La primera juventud de los de mi generación coincidió felizmente con la eclosión de libertades que se vivió en España tras la muerte del dictador, y esa providencial sintonía entre la Historia mayúscula y la intrahistoria supuso un impulso magnífico que solo hemos llegado a ponderar con el paso de los años. Éramos torpes y novatos, incurríamos con frecuencia en equívocas imposturas, pero empezábamos a respirar un aire diferente, menos tóxico, y alumbrábamos infinitas e insensatas ilusiones de cambio y renovación. Ser artista o querer ser artista comenzaba a dejar de estar mal visto y dejaba de ser reprochable frecuentar ambientes bohemios como el de la facultad de Bellas Artes, ubicada en el viejo convento del Carmen y prestigiada —rehabilitada— por su reciente categoría universitaria.  

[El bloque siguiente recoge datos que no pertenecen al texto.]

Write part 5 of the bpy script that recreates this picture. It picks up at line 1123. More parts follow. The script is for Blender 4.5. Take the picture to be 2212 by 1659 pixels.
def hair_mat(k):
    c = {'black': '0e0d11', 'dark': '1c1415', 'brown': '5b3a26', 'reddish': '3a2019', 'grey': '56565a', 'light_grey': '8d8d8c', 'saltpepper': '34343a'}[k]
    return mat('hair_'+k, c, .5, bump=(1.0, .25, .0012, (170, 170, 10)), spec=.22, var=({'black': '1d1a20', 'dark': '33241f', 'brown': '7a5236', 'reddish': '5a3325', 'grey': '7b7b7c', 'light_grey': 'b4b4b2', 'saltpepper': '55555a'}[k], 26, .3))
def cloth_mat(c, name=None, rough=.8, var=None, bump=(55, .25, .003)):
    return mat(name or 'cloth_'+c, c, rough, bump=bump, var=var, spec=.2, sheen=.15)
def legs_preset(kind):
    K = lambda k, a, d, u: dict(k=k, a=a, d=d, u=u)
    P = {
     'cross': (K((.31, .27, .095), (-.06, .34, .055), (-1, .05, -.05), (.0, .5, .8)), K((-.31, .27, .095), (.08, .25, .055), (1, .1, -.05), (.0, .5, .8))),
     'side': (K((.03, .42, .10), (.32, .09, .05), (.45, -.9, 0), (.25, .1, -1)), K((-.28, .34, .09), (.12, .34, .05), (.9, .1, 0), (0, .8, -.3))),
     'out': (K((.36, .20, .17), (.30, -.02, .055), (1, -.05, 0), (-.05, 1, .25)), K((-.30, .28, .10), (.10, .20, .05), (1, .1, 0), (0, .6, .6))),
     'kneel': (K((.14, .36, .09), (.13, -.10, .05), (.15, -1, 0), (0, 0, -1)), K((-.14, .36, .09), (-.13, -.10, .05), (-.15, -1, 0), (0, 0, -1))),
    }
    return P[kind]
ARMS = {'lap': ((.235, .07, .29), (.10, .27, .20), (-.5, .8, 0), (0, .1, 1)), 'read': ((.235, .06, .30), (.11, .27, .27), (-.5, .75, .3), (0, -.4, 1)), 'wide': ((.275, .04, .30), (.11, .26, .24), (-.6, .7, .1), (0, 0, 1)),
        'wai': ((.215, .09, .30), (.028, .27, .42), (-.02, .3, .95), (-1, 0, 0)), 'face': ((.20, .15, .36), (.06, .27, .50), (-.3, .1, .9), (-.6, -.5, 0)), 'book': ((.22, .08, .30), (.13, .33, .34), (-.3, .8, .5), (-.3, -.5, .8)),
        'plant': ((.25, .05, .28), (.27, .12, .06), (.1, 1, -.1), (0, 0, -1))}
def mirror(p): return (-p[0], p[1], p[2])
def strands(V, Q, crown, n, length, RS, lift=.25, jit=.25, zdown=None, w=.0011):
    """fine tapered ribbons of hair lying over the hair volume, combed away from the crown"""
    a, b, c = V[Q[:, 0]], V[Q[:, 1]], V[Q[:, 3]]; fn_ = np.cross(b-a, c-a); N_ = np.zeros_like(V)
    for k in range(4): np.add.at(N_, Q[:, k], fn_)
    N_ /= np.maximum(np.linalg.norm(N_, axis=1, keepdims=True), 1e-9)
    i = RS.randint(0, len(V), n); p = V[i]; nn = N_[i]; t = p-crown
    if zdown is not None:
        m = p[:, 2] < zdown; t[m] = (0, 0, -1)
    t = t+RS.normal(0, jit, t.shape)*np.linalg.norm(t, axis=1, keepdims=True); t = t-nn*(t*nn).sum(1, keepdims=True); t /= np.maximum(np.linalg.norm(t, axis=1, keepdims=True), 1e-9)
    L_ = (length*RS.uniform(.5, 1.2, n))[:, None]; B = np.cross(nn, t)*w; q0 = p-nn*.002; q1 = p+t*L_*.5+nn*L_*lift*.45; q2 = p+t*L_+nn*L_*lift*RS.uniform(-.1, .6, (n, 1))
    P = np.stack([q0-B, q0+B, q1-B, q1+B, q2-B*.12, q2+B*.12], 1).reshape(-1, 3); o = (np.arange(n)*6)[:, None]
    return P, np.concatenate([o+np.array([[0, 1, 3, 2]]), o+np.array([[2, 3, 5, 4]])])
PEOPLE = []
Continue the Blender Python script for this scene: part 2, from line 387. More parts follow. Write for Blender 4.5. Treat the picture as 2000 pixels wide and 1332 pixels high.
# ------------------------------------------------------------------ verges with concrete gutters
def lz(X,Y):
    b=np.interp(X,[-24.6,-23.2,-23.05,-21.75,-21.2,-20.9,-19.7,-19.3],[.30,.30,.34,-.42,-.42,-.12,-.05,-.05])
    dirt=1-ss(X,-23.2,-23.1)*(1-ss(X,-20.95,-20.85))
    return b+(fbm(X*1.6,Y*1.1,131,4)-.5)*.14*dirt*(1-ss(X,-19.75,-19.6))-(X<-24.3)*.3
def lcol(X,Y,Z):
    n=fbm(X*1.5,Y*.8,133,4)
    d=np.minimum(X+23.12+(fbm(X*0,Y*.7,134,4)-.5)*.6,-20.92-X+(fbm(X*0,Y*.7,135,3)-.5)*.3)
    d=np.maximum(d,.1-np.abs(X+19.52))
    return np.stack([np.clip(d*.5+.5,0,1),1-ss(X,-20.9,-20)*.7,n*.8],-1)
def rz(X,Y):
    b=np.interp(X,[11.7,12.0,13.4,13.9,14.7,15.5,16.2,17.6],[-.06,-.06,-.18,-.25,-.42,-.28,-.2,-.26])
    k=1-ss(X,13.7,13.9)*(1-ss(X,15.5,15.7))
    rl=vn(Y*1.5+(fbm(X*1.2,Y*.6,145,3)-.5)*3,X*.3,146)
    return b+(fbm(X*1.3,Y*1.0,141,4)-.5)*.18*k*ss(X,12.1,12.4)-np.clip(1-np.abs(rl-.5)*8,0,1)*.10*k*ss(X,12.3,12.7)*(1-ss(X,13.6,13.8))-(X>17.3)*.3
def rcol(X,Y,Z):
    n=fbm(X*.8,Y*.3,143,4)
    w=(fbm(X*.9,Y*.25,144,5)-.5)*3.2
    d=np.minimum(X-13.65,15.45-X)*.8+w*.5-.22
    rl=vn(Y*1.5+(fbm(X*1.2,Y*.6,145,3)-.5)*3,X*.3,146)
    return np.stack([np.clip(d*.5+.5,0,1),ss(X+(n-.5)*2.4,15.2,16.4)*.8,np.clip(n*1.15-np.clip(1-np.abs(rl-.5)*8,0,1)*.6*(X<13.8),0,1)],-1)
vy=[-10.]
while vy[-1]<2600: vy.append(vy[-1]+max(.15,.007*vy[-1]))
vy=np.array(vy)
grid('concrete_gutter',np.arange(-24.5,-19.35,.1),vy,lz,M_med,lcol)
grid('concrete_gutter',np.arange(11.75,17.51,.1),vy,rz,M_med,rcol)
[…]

Quienes deseábamos ser profesores imaginábamos nuestra profesión en ese marco de tolerancia, apertura y libertad que habría de ampliarse y consolidarse con el tiempo, y unos años más tarde hicimos nuestra una inspiradora metáfora que Rudolf Arnheim incluía creo que en sus Consideraciones sobre la educación artística: el profesor de arte es un jardinero y su tarea consiste en acompañar, vigilar los crecimientos, los tiempos de las germinaciones, regar, abonar y podar dónde y cuando sea oportuno. 

Pero llegaron plagas boloñesas, reformas, informáticos, tecnócratas, pedagogos…, y dijeron que nada de jardineros; nada de jardines, ni flores ni mirlos, nada de turbios estanques ni oblicuos senderos, nada de cantos de ruiseñores. En su lugar, oficinistas, profesores contables, burócratas enfermos de prudencia adictos a los cronogramas, coeficientes y porcentajes de los observatorios de calidad (que suelen obstruir el espontáneo surgimiento de la calidad), feligreses de la pedagogización idiotizante de la enseñanza. Y enseguida se vio que a algunos docentes les sentaba mejor la luz artificial que la intemperie de los jardines.